A juíza Cristiane Souza de Castro Toledo, de Minas Gerais, esclareceu que já existem atos processuais eletrônicos, como o Diário Eletrônico, a Carta Precatória Eletrônica, o Peticionamento Eletrônico. Ela assinalou, ainda, que a tecnologia auxilia muito na tramitação processual, mas nem tanto na decisão do juiz propriamente dita. Uma das grandes vantagens, na sua avaliação, é a publicidade do processo, que passará a estar disponível na Internet e permitirá uma participação mais efetiva das partes, que poderão acompanhar os atos de seus advogados. Nos TRTs da 12ª Região (SC) e da 13ª (PB), já funcionam Varas do Trabalho virtuais, onde o processo tramita sem papel e as peças podem ser acompanhadas pela internet, 24 horas por dia, sete dias por semana.

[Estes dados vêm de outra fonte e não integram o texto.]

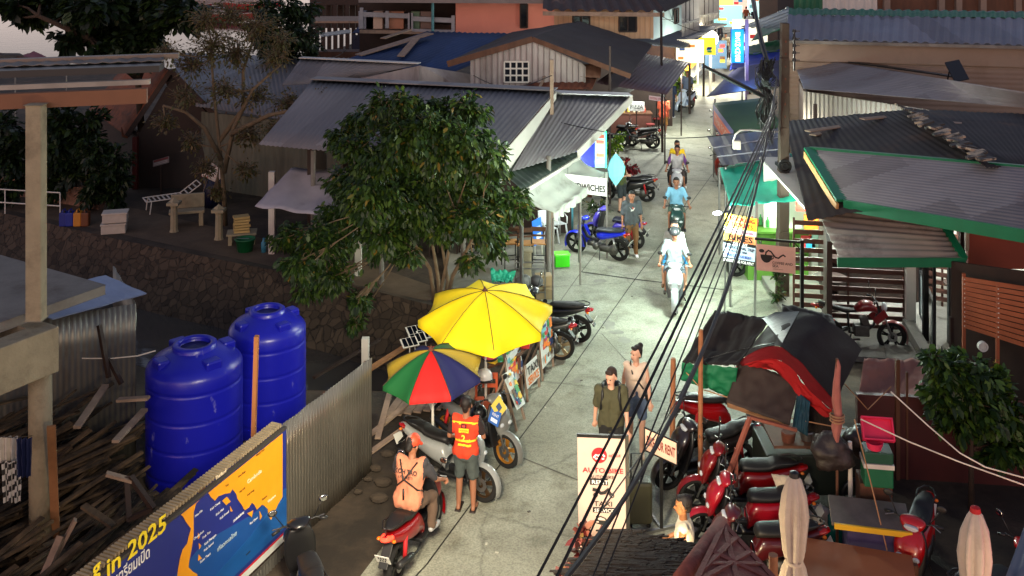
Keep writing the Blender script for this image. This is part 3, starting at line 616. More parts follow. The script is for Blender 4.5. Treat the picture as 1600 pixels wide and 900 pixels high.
mb = MB(); mb.prism([(6.0, 20.3, 2.95), (11.4, 20.0, 2.95), (11.4, 24.8, 2.95), (6.2, 25.0, 2.95)], (0, 0, .06)); mb.build('ceiling', m_white, cf)
mb = MB(); mb.prism([(6.0, 20.2, .02), (11.4, 19.4, .02), (11.4, 24.8, .02), (6.2, 25.0, .02)], (0, 0, .1)); mb.build('shop_floor', m_conc2, cf)
sa, sb = G(1241, 514), G(1413, 524)
def screen(a, b, z0, z1, n, m, m_post, name='slat_screen', sw=.1, posts=3):
    mb = MB()
    for i in range(n):
        z = z0+(z1-z0)*(i+.5)/n; mb.bar((a.x, a.y, z), (b.x, b.y, z), .03, sw)
    o = mb.build(name, m, cf); mb = MB(); nn = V((0, .04, 0))
    for i in range(posts):
        p = a.lerp(b, i/(posts-1))+nn; mb.bar((p.x, p.y, 0), (p.x, p.y, z1), .04)
    mb.build('screen_post', m_post, o)
screen(sa, sb, .05, 2.42, 12, m_brslat, m_brslat)
pc = G(1421, 524)
mb = MB(); mb.bar((pc.x, pc.y, 0), (pc.x, pc.y, 2.75), .2); mb.build('pillar', mat('white_steel_pillar', (215, 215, 210), v=.05), cf)
sc_, sd = G(1432, 528), G(1500, 532)
screen(V((sc_.x+.9, sc_.y+1.6, 0)), V((sd.x+.6, sd.y+1.4, 0)), .2, 2.4, 12, m_brslat, m_brslat)
mb = MB()
for x, yb in [(1446, 540), (1485, 545), (1503, 560)]: p = G(x, yb); mb.bar((p.x, p.y, 0), (p.x, p.y, 2.7), .1)
mb.build('post', m_black, cf)
mb = MB(); p = G(1438, 500); q = G(1460, 560)
for z in (.1, 1.1, 2.2): mb.bar((p.x, p.y, z), (q.x, q.y, z), .05)
for t in (0, 1): w_ = p.lerp(q, t); mb.bar((w_.x, w_.y, .1), (w_.x, w_.y, 2.2), .05)
dr = mb.build('door', m_black, cf); mb = MB(); mb.prism([(p.x, p.y, .15), (q.x, q.y, .15), (q.x, q.y, 1.05), (p.x, p.y, 1.05)], (.01, 0, 0)); mb.build('pane', mat('bright_glass', (150, 160, 160), r=.1, v=0), dr)
# contents lit behind the screens
for i in range(26):
    x = random.uniform(6.9, 10.8); z = random.uniform(.3, 1.7); y = 24.75
    mb = MB(); w_, h_ = random.uniform(.2, .5), random.uniform(.2, .5); mb.box((x, y-(.05 if i % 2 else .09), z), (w_, .03, h_)); mb.build('poster', flat(random.choice([(60, 170, 220), (240, 200, 40), (230, 120, 40), (70, 60, 56), (200, 60, 60), (90, 110, 100)])), cf)
cnt = MB(); cnt.box((8.6, 23.3, .55), (2.2, .6, .9)); cnt.box((8.6, 23.3, 1.03), (2.3, .7, .05)); solo(cnt, 'counter', m_dkwood, 'dark counter inside the coffee shop behind the slats', 'counter')
for i, (x, y) in enumerate([(7.2, 22.6), (10, 22.2)]):
    mb = MB(); mb.cyl((x, y, .12), (x, y, .8), .04); mb.lathe([(.0, .8), (.38, .8), (.38, .84), (0, .84)], (x, y, 0), 20); mb.cyl((x, y, .12), (x, y, .15), .22)
    solo(mb, 'cafe_table', m_dkwood, ['round dark cafe table left of the counter', 'round dark cafe table by the white side wall'][i], 'table', group='cafe tables')
# steps and ramp in front
mb = MB(); q = [G(1378, 530), G(1420, 530), G(1462, 600), G(1390, 600)]; mb.prism([(p.x, p.y, .0) for p in q], (0, 0, .14)); o = mb.build('doorstep', m_conc2, None); o['kind'] = 'structure'
mb = MB(); a, b = G(1418, 524), G(1462, 600); mb.bar(a+V((0, 0, .18)), b+V((0, 0, .18)), .22, .36); o = mb.build('kerb', m_conc2, None); o['kind'] = 'structure'
# orange slat fence, upper right
of = thing('slat_fence', 'orange brown horizontal slat fence below the red wall', 'fence', G(1550, 560))
fa, fb = D(1506, 512, 17.8), D(1640, 556, 16.6); ta = D(1506, 432, 17.8).z; tb = D(1640, 452, 16.6).z
mb = MB()
for i in range(11):
    t = (i+.5)/11; mb.bar((fa.x, fa.y, fa.z+(ta-fa.z)*t), (fb.x, fb.y, fb.z+(tb-fb.z)*t), .02, .074)
mb.build('slat_panel', m_oslat, of)
for t in (.01, .42, .85):
    p = fa.lerp(fb, t); mb = MB(); mb.bar((p.x, p.y+.035, 0), (p.x, p.y+.035, ta+.05), .05); o = mb.build('post', m_oslat, of)
    mb = MB()
    for i in range(11):
        z = fa.z+(ta-fa.z)*(i+.5)/11+(fb.z-fa.z)*t; mb.box((p.x, p.y-.014, z), (.03, .008, .02))
    mb.build('clip', m_white, o)
mb = MB(); mb.prism([(fa.x, fa.y+.5, 0), (fb.x, fb.y+.5, 0), (fb.x, fb.y+.5, tb+.1), (fa.x, fa.y+.5, ta+.1)], (0, .05, 0)); mb.build('backing', m_dkwood, of)  # dark sheet added so the gaps between and below the slats look shaded
for p in (fa, fb): mb = MB(); mb.bar((p.x, p.y+.5, 0), (p.x, p.y+.5, fa.z), .06); mb.build('post', m_dkwood, of)
# ================================================================ LIT LAMPS AND ADDED LIGHTS
LK = 4.2
def lamp(name, loc, power, color, size=.08, **kw): return light(name, kw.pop('typ', 'POINT'), loc, power*LK, color, size, **kw)
# LED flood on the booking sign
p = D(1121, 333, 22.6)
led = thing('led_floodlight', 'small bright white lamp sticking out beside the booking sign', 'lamp', p)
mb = MB(); mb.box(p, (.16, .1, .05), rz=.6); mb.build('lamp_head', mat('led_glow', (255, 255, 255), e=(235, 250, 255), es=25), led)
mb = MB(); mb.bar(p, p+V((.3, .1, .02)), .03); mb.build('arm', m_black, led)
lamp('led_light', p+V((-.45, -.6, .05)), 205, (.78, 1, .86), .25)
# lights under the awnings
lamp('stall_light', (7.3, 24.2, 2.3), 90, (.85, 1, .8), .1)
lamp('stall_light', (7.6, 27.6, 2.1), 60, (.9, .95, .85), .1)
lamp('stall_light', (7.4, 30.8, 2.1), 50, (1, .9, .7), .1)
lamp('coffee_light', (8.0, 22.8, 2.7), 110, (.9, 1, .97), .2)
lamp('coffee_light', (10.3, 22.0, 2.7), 70, (.9, 1, .97), .2)
lamp('restaurant_light', (1.6, 26.6, 2.3), 60, (.9, 1, .95), .2)
lamp('restaurant_light', (-2.2, 26.6, 2.6), 14, (1, .85, .6), .2)
lamp('pizza_light', (4.9, 40.4, 2.3), 70, (.95, 1, .92), .15)
lamp('shop_light', (7.2, 42.0, 2.8), 230, (.95, 1, .85), .2)
lamp('shop_light', (10.4, 54, 2.8), 330, (1, .96, .8), .2)
lamp('shop_light', (16.5, 68, 3.8), 620, (1, .95, .85), .3)
lamp('shop_light', (22, 95, 4), 600, (1, .95, .85), .3)
# globe lamp
gp = D(1110, 60, 53)
gl = thing('globe_lamp', 'white post with big glowing globe in front of the lit shop', 'lamp', G(1108, 146))
mb = MB(); mb.ball(gp, .42, 16); mb.build('globe', mat('globe_glow', (255, 250, 230), e=(255, 248, 225), es=9), gl, True)
mb = MB(); mb.bar((gp.x, gp.y, 0), gp-V((0, 0, .3)), .12); mb.build('post', m_white, gl)
lamp('globe_light', gp+V((0, -.8, 0)), 170, (1, .97, .85), .4)
# assumed lights without fixtures, added for warm light on the foreground
lamp('assumed_warm_spot', (-.9, 8.0, 5.4), 1150, (1, .89, .66), .7, typ='SPOT', target=(-.6, 16.0, 0), spot=70, blend=.8)  # assumed spot, no lamp built for it, added to light the near road
lamp('assumed_front_light', (2.0, 11.7, .7), 26, (1, .80, .45), .15)  # assumed light with no built fixture, like its namesakes below
lamp('assumed_front_light', (-2.6, 8.0, 3.6), 80, (1, .74, .46), .25)
lamp('added_pink_light', (6.3, 10.3, 1.5), 9, (1, .30, .30), .15)  # pink light added without any fixture
lamp('assumed_front_light', (4.4, 9.9, .6), 9, (1, .78, .5), .15)
lamp('assumed_front_light', (5.6, 8.9, 1.2), 14, (1, .78, .5), .15)
lamp('lane_fill_light', (1.4, 20.5, 5.2), 120, (.95, 1, .82), .2)  # added fill lights to brighten the lane, no lit lamp hangs there
lamp('lane_fill_light', (4.6, 29.0, 5.0), 80, (.95, 1, .85), .2)
# ================================================================ LEFT FOREGROUND: unfinished frame, shed, tanks, hoarding
fr = thing('concrete_frame', 'unfinished concrete frame with a round lower column, beam and bare floor slab', 'building', G(66, 870))
CX, CY = -6.58, 13.85
mb = MB(); mb.cyl((CX+.05, CY, -.05), (CX+.03, CY, 2.9), .155, n=20); mb.build('column', m_conc, fr, True)
mb = MB(); mb.prism([(CX-.13, CY-.10, 3.3), (CX+.09, CY-.10, 3.3), (CX+.09, CY+.10, 3.3), (CX-.13, CY+.10, 3.3)], (0, 0, 2.98))
mb.build('column', m_conc, fr, bev=.02)
u_, v_ = V((.515, .857, 0)), V((-.857, .515, 0))
c0 = V((-6.13, 15.06, 0)); sl = [c0, c0-u_*9, c0-u_*9+v_*6, c0+v_*6]
mb = MB(); mb.prism([p+V((0, 0, 3.2)) for p in sl], (0, 0, .14)); mb.build('floor_slab', m_conc2, fr, bev=.01)
mb = MB(); a = V((CX+.17, CY+.05, 2.9)); mb.bar(a-u_*0, a-u_*9, .34, .62); mb.build('beam', m_conc, fr, bev=.015)
mb = MB(); a = V((CX, CY, 2.95)); mb.bar(a, a+v_*6, .26, .5); mb.build('beam', m_conc, fr)
# steel roof on the frame
ra, rb_ = D(-160, 165, 13.7), D(230, 149, 14.3)
mb = MB(); mb.bar(ra, rb_, .12, .21); mb.build('roof_fascia', m_ofascia, fr)
k = V((0, .25, .16)); mb = MB(); mb.bar(ra+k, rb_+k-V((.05, 0, 0)), .1, .07); mb.build('purlin', mat('zinc_purlin', (150, 146, 136), r=.5, m=.4), fr)
k = V((0, .6, .33)); mb = MB(); mb.bar(ra+k, rb_+k, .5, .1); mb.build('dark_gap_bar', m_black, fr)  # black bar stands in for the shaded gap below the roof sheet
k = V((0, 1.2, .42)); mb = MB(); mb.bar(ra+k, rb_+k+V((.05, 0, 0)), .16, .07); mb.build('purlin', mat('roof_edge_metal', (120, 108, 98), r=.5, m=.3), fr)
rs = [ra+V((0, .7, .40)), rb_+V((0, .7, .40)), rb_+V((-.2, 1.2, .40)), ra+V((0, 1.2, .40))]
roofpart(fr, rs, m_conc2, .2, .02, name='roof_sheet')
for i, (x0, y0, x1, y1, Y, r) in enumerate([(-20, 84, 150, 112, 15.5, .05), (-10, 92, 30, 92, 15.2, .09), (40, 98, 120, 104, 15.8, .02), (0, 104, 110, 108, 15.6, .04)]):
    mb = MB(); mb.cyl(D(x0, y0, Y), D(x1, y1, Y+.6), r, n=8)
    solo(mb, 'pipe', [m_wood, m_dkwood, m_steel, m_wood][i], ['rusty round bar lying highest across the unfinished roof', 'thick dark pipe end at the edge of unfinished roof', 'thin steel rod lying on the unfinished roof', 'brown bar lying lowest across the unfinished roof'][i], 'pipe', group='bars on the unfinished roof')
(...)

Redefinição de modelos e espaços
Tudo isso demandará da magistratura uma reorientação de sua cultura – daí a referência do desembargador à interdisciplinaridade com as ciências exatas. “O grande diferencial é que, no processo eletrônico, o principal insumo deixa de ser o papel e passa a ser a eletricidade”, diz. Seu conselho aos recém-chegados à carreira: “prestem atenção às mudanças da sociedade, à evolução dos acontecimentos, andem de mãos dadas com elas, aceitem mudar a todo tempo, procurem continuamente uma nova maneira de fazer coisas antigas”.
As modificações práticas que este processo acarretará à atual estrutura do Judiciário Trabalhista serão inúmeras. Pugliese acredita que a Justiça mudará tanto quanto os bancos mudaram nas últimas décadas, redefinindo tanto as práticas quanto os espaços utilizados. Hoje, a Justiça do Trabalho ocupa no Brasil 1,5 milhões de metros quadrados em instalações físicas. “Esta área vai ser reestudada, porque não vamos precisar mais de espaço para guardar papéis”, diz. “Os servidores terão um papel maior de assessoria do que de tarefas cartorárias, e haverá uma elevação na qualidade da mão de obra.”
Para o juiz Carlos Augusto de Lima Nobre, a informatização do processo levará a mudanças de paradigmas na atuação do juiz. “No futuro, as decisões contarão com ferramentas para fazer novas referências. A mudança do juiz tem de ser nesse pensamento”, afirmou, citando como exemplo a gravação de audiências: mesmo com os depoimentos gravados, muitos juízes ainda transcrevem as perguntas e respostas no papel. Para ele, porém, é fundamental que as ferramentas sejam usadas em prol das partes. “O processo virtual fará mais sucesso se conseguir angariar mais adeptos – Ministério Público, advogados, partes. Os clientes precisam utilizar e fazer a propaganda, e vocês têm a oportunidade de antever o projeto e já se preparar”, disse aos novos juízes.